Les Palestiniens vivant dans la bande de Gaza aspirent pourtant aussi à la liberté et à l'égalité

Une affiche créée par l’ONG israélienne Breaking the Silence à l’occasion du concours Eurovision de la chanson montre Tel Aviv à gauche, et une barrière de séparation à droite. Le slogan du concours « Osez rêver » devient « Oser rêver de liberté » sur cette affiche. Photo prise le 12 mai 2019. © 2019 AP Photo/Sebastian Scheiner

Ces jours-ci, Israël accueille à Tel Aviv le concours Eurovision de la chanson, sous le slogan « Osez rêver » (« Dare to dream »). De nombreux Européens ont parcouru plusieurs centaines de kilomètres pour se rendre en Israël afin d’assister aux festivités. Mais en tant que résidente de Gaza, je n’ai moi-même pas le droit de faire ce voyage, alors qu’il durerait moins d’une heure en voiture.

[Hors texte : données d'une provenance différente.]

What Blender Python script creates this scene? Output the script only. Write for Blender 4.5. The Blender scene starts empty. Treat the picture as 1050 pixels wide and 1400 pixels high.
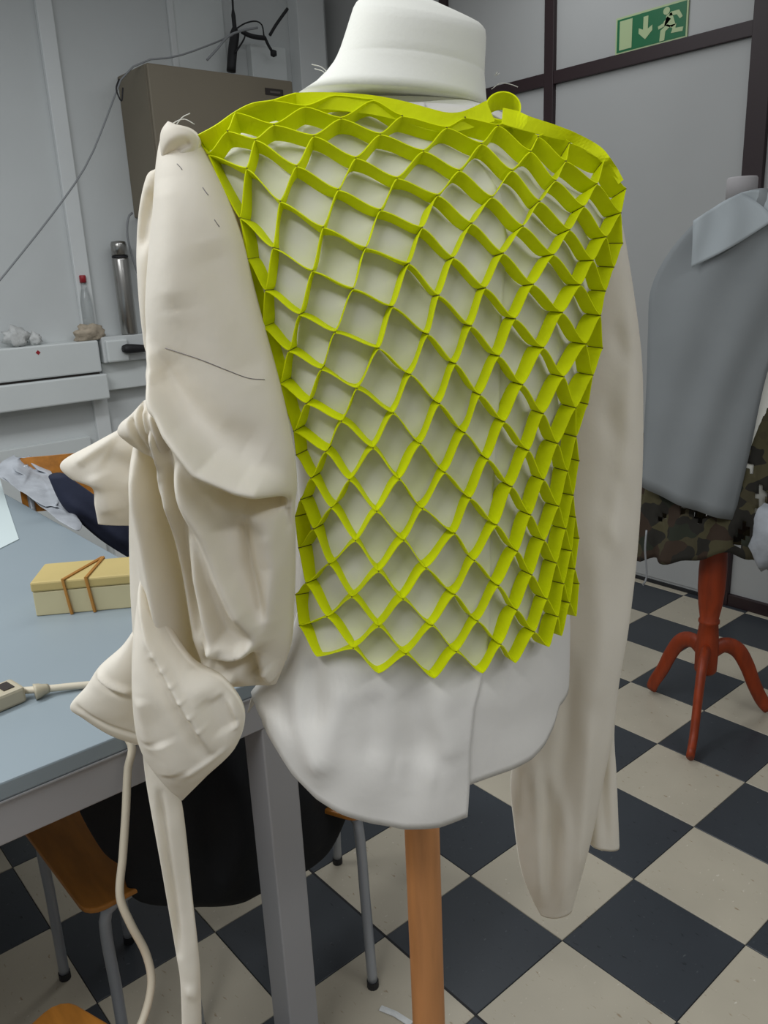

En coordination avec l’Égypte, Israël a transformé Gaza en une prison à ciel ouvert, renfermant deux millions de Palestiniens sur une petite superficie. Depuis près de 12 ans, les autorités israéliennes ont sévèrement restreint la possibilité de traverser la frontière, essentiellement réservée à des « cas humanitaires exceptionnels ». Ceci équivaut à une interdiction généralisée de voyager qui est illégale, et ne repose sur aucune évaluation individuelle de risques sécuritaires. En 2018, le nombre de personnes autorisées à traverser le pont d’Erez pour sortir de Gaza ne représentait plus qu’environ 1 % du nombre enregistré en septembre 2000, avant l'imposition du blocus.

Malgré cette dure réalité, j'ai longtemps « osé rêver » de pouvoir voyager et de voir le monde, et même simplement de visiter Jérusalem, non loin de Gaza. L'année dernière, l'armée israélienne m'a enfin permis de quitter Gaza pour la première fois de ma vie, à  l’âge de 31 ans, afin d’assister à des réunions au siège de Human Rights Watch à New York. J'ai par la suite été autorisée à me rendre en Israël et en Cisjordanie pour la première fois. J’ai savouré chaque instant, sachant que ce serait peut-être la dernière fois.

Je sais aussi que j’ai plus de chance que la plupart des habitants de Gaza, dont 80 % dépendent d’aide humanitaire et plus de la moitié sont sans emploi.

Je souhaiterais que des spectateurs de l'Eurovision viennent aussi ici à Gaza et prennent connaissance de notre propre réalité, comme les longues et fréquentes coupures de courant, et le supplice psychologique de se sentir piégé et interdit de voyage.

En tant que Palestiniennes et Palestiniens de Gaza, nous ne sommes pas en mesure d'assister sans entrave à l'Eurovision, mais nous ne cesserons jamais d'oser rêver de liberté.